I have to admit that I still read a few romance authors. Robin D. Owens I read for her world building and her focus on emotional baggage rather than “He/she wouldn’t possibly want to marry me”. Also, her sex scenes are reasonably anchored in reality. I read Barbara Michaels, although her books may not be considered romance, because she has very real protagonists who seldom have the immense social class disparities. I read a few others — Mary Balogh among others. And I still read JD Robb, but I skip over the sexual acrobatics.
* These may actually be real titles for all I know.
** Oops. TMI.
*** I would not be the first published cat. That honor goes to Lil’ Bub, the pint-sized alien cat. 

A poem about a hard truth

Attention is the Currency in the Marketplace of Ideas

Young white girls’ stories get told
When they disappear from the jogging path;
Young black girls just disappear.
Massacred teens’ stories get told
Until shouted down by rich white men.
The mentally ill are known only by their rampages,
and black men only by their records.
Black women are not heard, even in numbers.

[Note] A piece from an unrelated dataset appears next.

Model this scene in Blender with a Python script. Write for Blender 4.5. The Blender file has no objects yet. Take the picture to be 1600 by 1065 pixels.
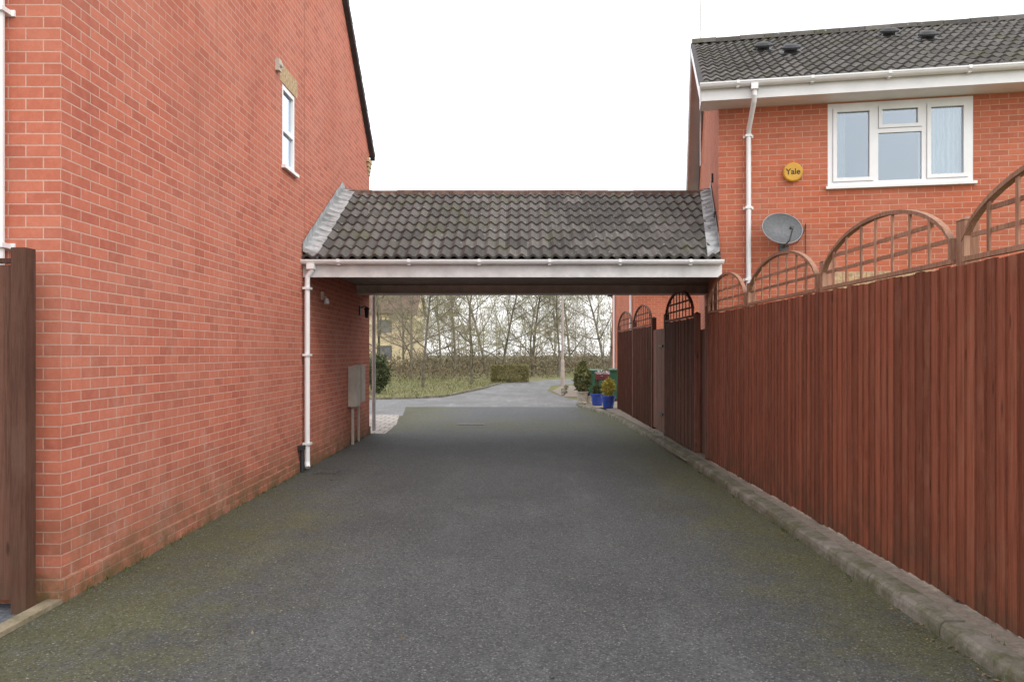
import bpy, bmesh, math, random
from mathutils import Vector, Matrix, noise
R = random.Random(7)
SC = bpy.context.scene
COL = SC.collection
rad = math.radians

# ---------------------------------------------------------------- materials
class NT:
    def __init__(s, name):
        s.m = bpy.data.materials.new(name); s.m.use_nodes = True
        s.t = s.m.node_tree; s.t.nodes.clear()
        s.out = s.n('ShaderNodeOutputMaterial'); s.b = s.n('ShaderNodeBsdfPrincipled')
        s.l(s.b.outputs[0], s.out.inputs[0])
    def n(s, k, **kw):
        x = s.t.nodes.new(k)
        for a, v in kw.items(): setattr(x, a, v)
        return x
    def l(s, a, b): s.t.links.new(a, b)
    def setin(s, sock, v):
        if hasattr(v, 'is_linked') or isinstance(v, bpy.types.NodeSocket): s.l(v, sock)
        else: sock.default_value = v
    def coord(s, kind='Object'):
        return s.n('ShaderNodeTexCoord').outputs[kind]
    def pos(s): return s.n('ShaderNodeNewGeometry').outputs['Position']
    def mapping(s, vec, scale=(1,1,1), loc=(0,0,0)):
        m = s.n('ShaderNodeMapping'); s.l(vec, m.inputs['Vector'])
        m.inputs['Scale'].default_value = scale; m.inputs['Location'].default_value = loc
        return m.outputs[0]
    def noise(s, vec, scale=5, detail=4, rough=.5, dist=0):
        m = s.n('ShaderNodeTexNoise'); s.l(vec, m.inputs['Vector'])
        m.inputs['Scale'].default_value = scale; m.inputs['Detail'].default_value = detail
        m.inputs['Roughness'].default_value = rough; m.inputs['Distortion'].default_value = dist
        return m.outputs[0]
    def vor(s, vec, scale=5, out='Distance'):
        m = s.n('ShaderNodeTexVoronoi'); s.l(vec, m.inputs['Vector']); m.inputs['Scale'].default_value = scale
        return m.outputs[out]
    def rng(s, v, a, b, c=0., d=1.):
        m = s.n('ShaderNodeMapRange'); m.clamp = True
        s.setin(m.inputs[0], v)
        for i, x in zip((1,2,3,4), (a,b,c,d)): m.inputs[i].default_value = x
        return m.outputs[0]
    def math(s, op, a, b=0.):
        m = s.n('ShaderNodeMath', operation=op); s.setin(m.inputs[0], a); s.setin(m.inputs[1], b)
        return m.outputs[0]
    def mix(s, f, a, b, mode='MIX'):
        m = s.n('ShaderNodeMix', data_type='RGBA', blend_type=mode)
        s.setin(m.inputs[0], f)
        for sock, v in ((m.inputs[6], a), (m.inputs[7], b)):
            if isinstance(v, tuple): sock.default_value = (*v[:3], 1)
            else: s.l(v, sock)
        return m.outputs[2]
    def attr(s, name='rnd'):
        a = s.n('ShaderNodeAttribute'); a.attribute_name = name
        return a.outputs['Fac']
    def xyz(s, vec):
        x = s.n('ShaderNodeSeparateXYZ'); s.l(vec, x.inputs[0]); return x.outputs
    def bump(s, h, strength=.3, dist=.01):
        b = s.n('ShaderNodeBump'); s.l(h, b.inputs['Height'])
        b.inputs['Strength'].default_value = strength; b.inputs['Distance'].default_value = dist
        s.l(b.outputs[0], s.b.inputs['Normal'])
    def fin(s, col, rough=.8, spec=.3, metal=0.):
        if isinstance(col, tuple): s.b.inputs['Base Color'].default_value = (*col[:3], 1)
        else: s.l(col, s.b.inputs['Base Color'])
        s.setin(s.b.inputs['Roughness'], rough)
        s.b.inputs['Specular IOR Level'].default_value = spec
        s.b.inputs['Metallic'].default_value = metal
        return s.m

def simple(name, col, rough=.6, var=.15, scale=6, spec=.3, metal=0., bump=0., rnd=0.):
    t = NT(name); p = t.coord()
    n = t.noise(p, scale, 6, .6)
    dark = tuple(c*(1-var*1.6) for c in col); lite = tuple(min(1, c*(1+var)) for c in col)
    c = t.mix(t.rng(n, .3, .7), dark, lite)
    if rnd:
        a = t.attr()
        c = t.mix(t.rng(a, 0, 1, 0, rnd), c, tuple(x*.25 for x in col))
    if bump: t.bump(t.noise(p, scale*8, 5, .7), bump, .01)
    return t.fin(c, rough, spec, metal)

def brick_mat(name, c1, c2, mortar, grime=True):
    t = NT(name); uv = t.coord('UV'); p = t.pos()
    b = t.n('ShaderNodeTexBrick'); t.l(uv, b.inputs['Vector'])
    b.offset = .5; b.squash = 1
    b.inputs['Color1'].default_value = (*c1, 1); b.inputs['Color2'].default_value = (*c2, 1)
    b.inputs['Mortar'].default_value = (*mortar, 1)
    b.inputs['Scale'].default_value = 1; b.inputs['Mortar Size'].default_value = .0052
    b.inputs['Mortar Smooth'].default_value = .3; b.inputs['Bias'].default_value = -.2
    b.inputs['Brick Width'].default_value = .225; b.inputs['Row Height'].default_value = .075
    fine = t.noise(p, 60, 6, .7); big = t.noise(p, 1.1, 4, .6); mid = t.noise(p, 14, 5, .65)
    c = t.mix(t.rng(fine, .35, .7, .0, .32), b.outputs[0], tuple(x*.6 for x in c1))
    c = t.mix(t.rng(mid, .45, .75, 0, .3), c, tuple(min(1, x*1.25+.05) for x in c1))
    c = t.mix(t.rng(big, .4, .72, 0, .25), c, (.48, .27, .20))
    c = t.mix(t.rng(t.noise(p, .6, 3), .48, .7, 0, .25), c, tuple(x*.68 for x in c1))
    if grime:
        z = t.xyz(p)[2]
        eff = t.math('MULTIPLY', t.rng(t.noise(t.mapping(p, (1,1,.5)), 2.3, 6, .75), .54, .72), t.rng(z, 2.6, .5))
        c = t.mix(t.math('MULTIPLY', eff, .42), c, (.55, .38, .31))
        run = t.math('MULTIPLY', t.rng(t.noise(t.mapping(p, (3,3,.18)), 1.5, 5, .7), .55, .75), .3)
        c = t.mix(run, c, tuple(x*.5 for x in c1))
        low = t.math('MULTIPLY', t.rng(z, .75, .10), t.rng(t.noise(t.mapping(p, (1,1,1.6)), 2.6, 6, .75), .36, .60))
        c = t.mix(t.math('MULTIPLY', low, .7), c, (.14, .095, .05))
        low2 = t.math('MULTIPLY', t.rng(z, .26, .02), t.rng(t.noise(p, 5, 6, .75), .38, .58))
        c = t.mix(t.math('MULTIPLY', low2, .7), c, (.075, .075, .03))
    h = t.math('SUBTRACT', t.math('MULTIPLY', fine, .35), t.math('MULTIPLY', b.outputs['Fac'], 1.0))
    t.bump(h, .55, .006)
    return t.fin(c, .88, .2)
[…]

Attention is the currency in the marketplace of ideas,
But its distribution is skewed.

A Different Magic

Never have I had a harder time picking an adjective in my life. There are moments I’ve had in my life that were —  amazing? Overused. Magical? Cliche. Wonderful? — It seems we’ve taken the magic out of these adjectives. And in the moment I’m about to describe, I experienced magic, and I allowed it to change me. (Note: I know “Woodchuck” below to be a derogatory term, and I know that I’m showing classism, but I have to write this about the me I WAS rather than the me that I AM NOW. And I’m still learning about how I’m classist.)

******

This incident happened in upstate New York, a place full of thick woods, looming hills, shimmering lakes, and secrets. Washington Irving wrote The Legend of Sleepy Hollow and Rip Van Winkle, distinctly American fairytales, about those secrets. I lived in the Upper Catskill region, and the thunder in the hills did sound like giants bowling in hidden places. But at any rate, this was my brush with magic, and it wasn’t what you might think.

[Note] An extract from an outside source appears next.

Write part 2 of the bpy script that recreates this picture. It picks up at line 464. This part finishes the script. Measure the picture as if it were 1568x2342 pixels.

I had made friends with the manager of a beer and wine supply shop. I would visit him in the summer when I got bored because I lived alone and I couldn’t hang out at the coffee shop forever. Besides, I thought Scott was cute. I would never have dated Scott because our worlds were too dissimilar: I was a professor seeking tenure and wearing suits; he was what locals called a “Woodchuck” — an impoverished resident of the Catskills who typically lives off tourism in the summer, and welfare in the winter.

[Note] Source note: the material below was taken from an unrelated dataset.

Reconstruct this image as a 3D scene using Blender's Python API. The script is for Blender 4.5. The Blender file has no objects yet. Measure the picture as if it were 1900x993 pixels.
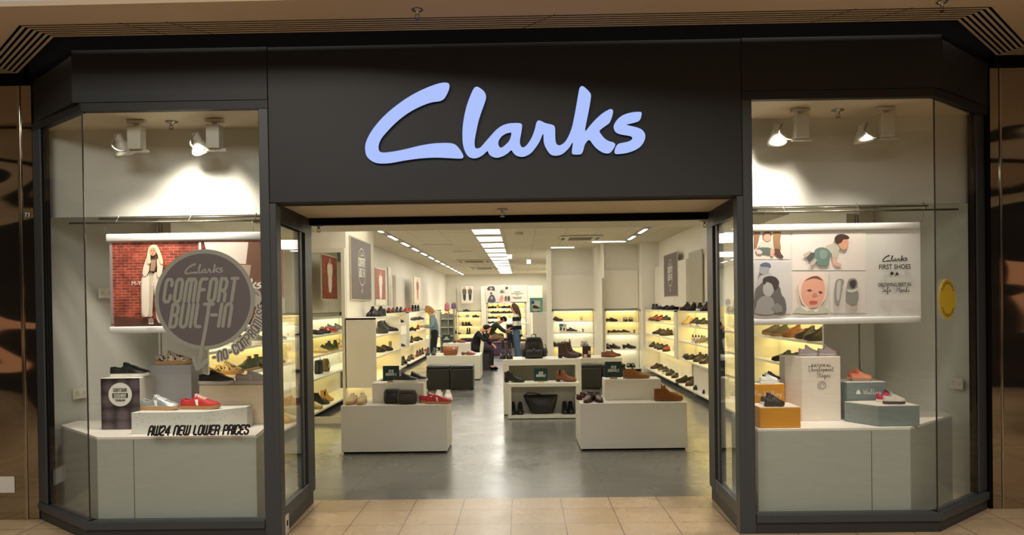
import bpy, bmesh, math, random
from mathutils import Vector, Matrix
S = bpy.context.scene
COL = S.collection
PI = math.pi
# ------------------------------------------------------------------ camera, world, large lights, exposure
FPX, PCX, PCY = 1400.0, 950.0, 580.0            # focal length and principal point in the 1900x993 frame
YAW, PITCH, ROLL = .01224, .00984, -.01434
EYE = Vector((0, 0, 1.6))
ROT = Matrix.Rotation(YAW, 3, 'Z') @ Matrix.Rotation(PI/2-PITCH, 3, 'X') @ Matrix.Rotation(ROLL, 3, 'Z')
cd = bpy.data.cameras.new('camera'); cam = bpy.data.objects.new('camera', cd); COL.objects.link(cam)
cam.matrix_world = Matrix.Translation(EYE) @ ROT.to_4x4()
cd.sensor_fit = 'HORIZONTAL'; cd.sensor_width = 36; cd.lens = FPX*36/1900
cd.shift_x = (950-PCX)/1900; cd.shift_y = (PCY-496.5)/1900; cd.clip_end = 200
S.camera = cam
S.view_settings.view_transform = 'Standard'; S.view_settings.look = 'None'
S.view_settings.exposure = 0.45; S.view_settings.gamma = 1.0
S.view_settings.use_curve_mapping = False
W = bpy.data.worlds.new('world'); S.world = W; W.use_nodes = True
W.node_tree.nodes['Background'].inputs[0].default_value = (1, .96, .9, 1)
W.node_tree.nodes['Background'].inputs[1].default_value = .25
S.cycles.max_bounces = 7; S.cycles.diffuse_bounces = 4; S.cycles.glossy_bounces = 4
S.cycles.transparent_max_bounces = 12; S.cycles.transmission_bounces = 4
S.cycles.caustics_reflective = False; S.cycles.caustics_refractive = False
S.cycles.sample_clamp_indirect = 6; S.cycles.use_denoising = True

def area_light(name, loc, target, sx, sy, power, color, spread=None):
    d = bpy.data.lights.new(name, 'AREA'); d.shape = 'RECTANGLE'; d.size = sx; d.size_y = sy
    d.energy = power; d.color = color
    if spread: d.spread = spread
    o = bpy.data.objects.new(name, d); COL.objects.link(o); o.location = loc
    v = Vector(target)-Vector(loc); o.rotation_euler = v.to_track_quat('-Z', 'Y').to_euler()
    return o
WARM = (1, .93, .83)
area_light('mall_ceiling_light', (-2.8, 1.2, 4.4), (-2.8, 1.6, 0), 2.4, 1.6, 105, WARM)
area_light('mall_ceiling_light', (2.6, 1.2, 4.4), (2.6, 1.6, 0), 2.4, 1.6, 105, WARM)
area_light('mall_ceiling_light', (0, -3.5, 5.2), (0, -3.0, 0), 6.0, 2.0, 260, WARM)
for yy in (16.0, 21.5, 27.5, 32.0):
    area_light('shop_ceiling_light', (-.61, yy, 2.93), (-.61, yy, 0), 3.6, 2.4, 66, (1, .94, .80))
area_light('shop_ceiling_light', (-.1, 10.2, 2.93), (-.1, 10.2, 0), 4.6, 3.4, 74, (1, .92, .76))

def ray(px, py):
    return ROT @ Vector(((px-PCX)/FPX, -(py-PCY)/FPX, -1))
def onY(px, py, Y):
    d = ray(px, py); return EYE + d*(Y/d.y)
def onZ(px, py, Z):
    d = ray(px, py); return EYE + d*((Z-1.6)/d.z)
def onX(px, py, X):
    d = ray(px, py); return EYE + d*(X/d.x)
def to_px(P):
    c = ROT.transposed() @ (Vector(P)-EYE); return PCX+FPX*c.x/-c.z, PCY-FPX*c.y/-c.z

# ------------------------------------------------------------------ materials
MATS = {}
def sc(c):   # sRGB 0..255 -> linear
    return tuple(((v/255)/12.92 if v/255 <= .04045 else ((v/255+.055)/1.055)**2.4) for v in c)+(1,)
def mat(name, col, rough=.5, metal=0, emit=0, spec=.5, noise=0, nscale=30, bump=0, coat=0, sheen=0):
    key = (name, tuple(col))
    if key in MATS: return MATS[key]
    m = bpy.data.materials.new(name); m.use_nodes = True; nt = m.node_tree; b = nt.nodes['Principled BSDF']
    c = sc(col)
    b.inputs['Base Color'].default_value = c; b.inputs['Roughness'].default_value = rough
    b.inputs['Metallic'].default_value = metal; b.inputs['Specular IOR Level'].default_value = spec
    if coat: b.inputs['Coat Weight'].default_value = coat
    if emit:
        b.inputs['Emission Color'].default_value = c; b.inputs['Emission Strength'].default_value = emit
    if noise or bump:
        tc = nt.nodes.new('ShaderNodeTexCoord'); n = nt.nodes.new('ShaderNodeTexNoise')
        n.inputs['Scale'].default_value = nscale; n.inputs['Detail'].default_value = 4
        nt.links.new(tc.outputs['Object'], n.inputs['Vector'])
        if noise:
            mx = nt.nodes.new('ShaderNodeMixRGB'); mx.blend_type = 'MULTIPLY'
            mx.inputs[1].default_value = c; mx.inputs[0].default_value = noise
            r = nt.nodes.new('ShaderNodeValToRGB'); r.color_ramp.elements[0].position = .35; r.color_ramp.elements[1].position = .65
            r.color_ramp.elements[0].color = (.35, .35, .35, 1)
            nt.links.new(n.outputs['Fac'], r.inputs[0]); nt.links.new(r.outputs[0], mx.inputs[2])
            nt.links.new(mx.outputs[0], b.inputs['Base Color'])
        if bump:
            bp = nt.nodes.new('ShaderNodeBump'); bp.inputs['Strength'].default_value = bump
            nt.links.new(n.outputs['Fac'], bp.inputs['Height']); nt.links.new(bp.outputs[0], b.inputs['Normal'])
    MATS[key] = m; return m
def emat(name, col, strength):
    key = (name, tuple(col), strength)
    if key in MATS: return MATS[key]
    m = bpy.data.materials.new(name); m.use_nodes = True; nt = m.node_tree
    nt.nodes.remove(nt.nodes['Principled BSDF']); e = nt.nodes.new('ShaderNodeEmission')
    e.inputs[0].default_value = sc(col); e.inputs[1].default_value = strength
    nt.links.new(e.outputs[0], nt.nodes['Material Output'].inputs[0]); MATS[key] = m; return m
def glass_mat(name, tint=(1, 1, 1), refl=1.0):
    m = bpy.data.materials.new(name); m.use_nodes = True; nt = m.node_tree; nt.nodes.remove(nt.nodes['Principled BSDF'])
    t = nt.nodes.new('ShaderNodeBsdfTransparent'); t.inputs[0].default_value = (*tint, 1)
    g = nt.nodes.new('ShaderNodeBsdfGlossy'); g.inputs['Roughness'].default_value = 0; g.inputs[0].default_value = (refl, refl, refl, 1)
    f = nt.nodes.new('ShaderNodeFresnel'); f.inputs[0].default_value = 1.45
    gb = nt.nodes.new('ShaderNodeNewGeometry'); ma = nt.nodes.new('ShaderNodeMath'); ma.operation = 'MULTIPLY_ADD'; ma.inputs[1].default_value = -.76; ma.inputs[2].default_value = 1.45
    nt.links.new(gb.outputs['Backfacing'], ma.inputs[0]); nt.links.new(ma.outputs[0], f.inputs[0])
    mx = nt.nodes.new('ShaderNodeMixShader')
    nt.links.new(f.outputs[0], mx.inputs[0]); nt.links.new(t.outputs[0], mx.inputs[1]); nt.links.new(g.outputs[0], mx.inputs[2])
    nt.links.new(mx.outputs[0], nt.nodes['Material Output'].inputs[0]); return m
def tile_mat(name, c1, c2, grout, w, h, rough, var=.25, bump=.05, offset=0, origin=(0, 0), msize=.004, spec=.5, rvar=0):
    m = bpy.data.materials.new(name); m.use_nodes = True; nt = m.node_tree; b = nt.nodes['Principled BSDF']
    g = nt.nodes.new('ShaderNodeNewGeometry'); mp = nt.nodes.new('ShaderNodeMapping')
    mp.inputs['Location'].default_value = (origin[0], origin[1], 0)
    nt.links.new(g.outputs['Position'], mp.inputs['Vector'])
    br = nt.nodes.new('ShaderNodeTexBrick'); br.offset = offset; br.inputs['Scale'].default_value = 1
    br.inputs['Brick Width'].default_value = w; br.inputs['Row Height'].default_value = h
    br.inputs['Mortar Size'].default_value = msize; br.inputs['Mortar Smooth'].default_value = .1
    br.inputs['Color1'].default_value = sc(c1); br.inputs['Color2'].default_value = sc(c2); br.inputs['Mortar'].default_value = sc(grout)
    nt.links.new(mp.outputs[0], br.inputs['Vector'])
    n = nt.nodes.new('ShaderNodeTexNoise'); n.inputs['Scale'].default_value = 2.2; n.inputs['Detail'].default_value = 8; n.inputs['Roughness'].default_value = .62
    nt.links.new(g.outputs['Position'], n.inputs['Vector'])
    r = nt.nodes.new('ShaderNodeValToRGB'); r.color_ramp.elements[0].position = .3; r.color_ramp.elements[1].position = .7
    r.color_ramp.elements[0].color = (.6, .57, .5, 1)
    nt.links.new(n.outputs['Fac'], r.inputs[0])
    mx = nt.nodes.new('ShaderNodeMixRGB'); mx.blend_type = 'MULTIPLY'; mx.inputs[0].default_value = var
    nt.links.new(br.outputs['Color'], mx.inputs[1]); nt.links.new(r.outputs[0], mx.inputs[2])
    nt.links.new(mx.outputs[0], b.inputs['Base Color'])
    b.inputs['Roughness'].default_value = rough; b.inputs['Specular IOR Level'].default_value = spec
    if rvar:
        mr = nt.nodes.new('ShaderNodeMapRange'); mr.inputs[1].default_value = .3; mr.inputs[2].default_value = .7
        mr.inputs[3].default_value = rough; mr.inputs[4].default_value = rough+rvar
        nt.links.new(n.outputs['Fac'], mr.inputs[0]); nt.links.new(mr.outputs[0], b.inputs['Roughness'])
    n2 = nt.nodes.new('ShaderNodeTexNoise'); n2.inputs['Scale'].default_value = 5; n2.inputs['Detail'].default_value = 3
    nt.links.new(g.outputs['Position'], n2.inputs['Vector'])
    bp = nt.nodes.new('ShaderNodeBump'); bp.inputs['Strength'].default_value = bump; bp.inputs['Distance'].default_value = .05
    nt.links.new(n2.outputs['Fac'], bp.inputs['Height']); nt.links.new(bp.outputs[0], b.inputs['Normal'])
    return m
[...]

I walked into the store that day, greeted by the now-familiar setting — rough-hewn, dark wood; big squared barn windows; two-by-twelve shelves with boxes of rubber stoppers, gaskets, plastic airlocks, bottle caps and corks; a back room with the bigger merchandise like carboys and corkers and spargers. I wondered, not for the first time, if the space had been a stable or a work shed in an earlier life.

My friend Scott stood at the counter, ridiculously tall and skinny. His straight black hair fell past his shoulders in keeping with his Blackfoot heritage and set off pale skin befitting his German and Scottish heritage.  He squinted at me through his thick steel-frame glasses and grinned. “My friend’s coming over in a bit. He’s bringing some hopped sparkling mead over to taste. Should be good.”

I made wine and mead, which was how I’d found Scott’s shop in the first place. I knew that mead could be divided into “wine-like” and “beer-like”. I made the wine-type, of course — slightly sweet, not bubbly, sometimes herbal. I’d never had beer-like mead — bubbly, slightly bitter from hops. I decided to stay around, having nothing better to do.

Scott and I indulged ourselves in storytelling while waiting. Both sides of my family treated storytelling as a major ritual in getting to know people, and I honored the oral tradition by exchanging stories whenever I got the chance —

“… I woke up that morning, and my mother was gone. No, completely gone. All her belongings were gone, all the furniture was gone, and she had left me a note that said, ‘You’re responsible for the apartment now. I’ve moved in with my boyfriend.'”

Just as I had recovered from the ending, a stocky, sun-browned man with shoulder-length golden hair and goatee arrived with a bag, from which he pulled out two big brown bottles.

“Hey, Scott, do you have a bottle opener?” he growled, and I noted his leather biker’s cap, wondering how it would look on me. I was not going to ask.

“Ha ha,” Scott snorted and pulled out his bottle opener and three glass tumblers from behind the rough counter.

“Would you like some?” Greg asked, more gallantly than I had expected for a biker.

“Sure,” I replied, and he poured me a tumbler full.

I took a deep drink, and then another. Smoother than beer, scented with honey and fragrant hops, I knew I tasted something rare and rich. I felt a tingle, almost like a shimmer of gold, slide from my toes to my head —

I sat down abruptly, feeling tipsy yet not tipsy. I felt — not vague, but as if a golden mist had surrounded me, surrounded everything. Greg examined his mead against the light from the window, and it seemed that Arthur Pendragon, dressed in jeans and boots, drank of the Holy Grail. Scott limped across the room to look out a window, and I spied the Fisher King who had held the Grail before Arthur.

I excused myself, feeling small against such august personages, and stumbled into the sun, where I discovered that ordinary people had become mighty, and I, in turn, had become ordinary.